A new government report has found that the Trump administration’s “zero-tolerance” immigration policy overwhelmed the country’s unprepared immigration infrastructure. Among other failures, the report found that under-resourced border authorities broke the law and detained children for illegal amounts of time at facilities meant for short-term holding.
The newly released internal report from the Department of Homeland Security begins its timeline with Attorney General Jeff Sessions‘ announcement of the zero-tolerance policy in April. In a speech that day, Sessions announced that the United States would prosecute all adults traveling with children as criminals. Because federal guidelines limit how long children can be held in criminal detention, the prosecute-all policy forced border officials to separate children from their parents as the parents were detained in anticipation of criminal proceedings. Before the policy imploded in June, thousands of children were separated from their parents at the border.
In the new report, the inspector general of the Department of Homeland Security wrote that the DHS “was not fully prepared to implement the Administration’s Zero Tolerance Policy or to deal with some of its after-effects.”
Besides detailing how children were kept for illegally long amounts of time in short-term holding facilities, the report described how a lack of communication between government agencies rendered officials unable to locate children’s parents when they sought to reunite them; how parents were given misinformation about how (and if) they could reunite with their children; and how policies at overwhelmed official ports of entry compelled many asylum seekers to attempt illegal border crossings.

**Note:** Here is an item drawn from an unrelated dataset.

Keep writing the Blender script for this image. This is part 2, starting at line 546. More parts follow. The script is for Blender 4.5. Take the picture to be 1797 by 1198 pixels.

Here are some key takeaways from the report.
DHS Officially Acknowledged That the Zero-Tolerance Policy Led Directly to Family Separation
Though this might now seem obvious, for months, many senior officials refused to acknowledge what this report clearly admits: that the Trump administration created a policy that forced family separations. According to the report, the policy “fundamentally changed” the DHS’s approach to immigration enforcement:
Because minor children cannot be held in criminal custody with an adult, alien adults who entered the United States illegally would have to be separated from any accompanying minor children when the adults were referred for criminal prosecution.
Border Officials Illegally Detained Migrant Children in Facilities Intended Solely for Short-Term Holding
The IG report revealed that overwhelmed Customs and Border Protection agents illegally detained many children well over the 72-hour limit. One child was held for 12 days, and 237 out of 855 unaccompanied children were detained for more than 72 hours at the facilities the IG team visited.
An overwhelming body of research shows that detention can have dangerous and long-lasting psychological effects on children. Federal law and judicial action strictly regulate how long and in what conditions the government can detain minors. In the case of the CBP’s short-term holding facilities, the law states that, absent “extraordinary circumstances,” the CBP cannot detain children for more than 72 hours.
Misinformation Misled Parents Before and After Their Children Were Taken From Them
The report describes parents who were separated from their children without being given any information about how—and if ever—they could see their children again. Though the DHS prepared multi-lingual flyers for border agents to disseminate to parents before they were separated from their children, the IG interviewed multiple detainees who were never given such information or were only given information after their children had been taken from them. In one story, the report describes agents misleading a migrant father:
[The father] stated that when he left the Border Patrol facility to appear in court for prosecution, a Border Patrol Agent told him that his [five]-year-old daughter would still be at the Border Patrol facility when he returned. When he arrived at court, however, he was given a short flyer that explained for the first time that he would be separated from his child. After his court hearing, he was driven back to the same Border Patrol facility, but not taken inside. Instead, he was placed on a bus to be transferred to an [Immigration and Customs Enforcement] detention facility without his daughter.
The IG report also found that, once separated from their children, parents continued to receive inaccurate, inconsistent, or incomplete information about how they could contact or reunite with their children. Poor explanation and ineffective infrastructure prevented many of the parents the inspectors interviewed from talking to their children while in detention.
The Government Failed to Keep Effective Records of Where Parents and Children Were Separated and Bungled Attempts to Reunite Families
The report states that “information technology and data issues” continue to “make it difficult for DHS to identify, track, and reunify separated families.” Many of these problems stem from the fact that the agencies that manage parent detention are different from the agencies that manage child relocation, and these agencies fail to share information. In fact, many ICE agents did not receive notice from CBP that many of the adults in their custody had been separated from their children.
The lack of communication between departments created serious challenges when the government attempted to reunite families, as it was compelled to do by a court order in late June. The report found that government agencies are still attempting to reunite a number of children with their parents. And because of inaccurate, incomplete, or otherwise unreliable data, the administration remains unable to accurately report how many children are still separated from their parents.
The report also found that the DHS might have misled the public about the government’s efforts to rectify these information-sharing shortfalls: Though the DHS claimed in June that it had created a “central database” shared with the Department of Health and Human Services (which is in charge of caring for separated children), the inspectors reported that they had not found any evidence that this database exists.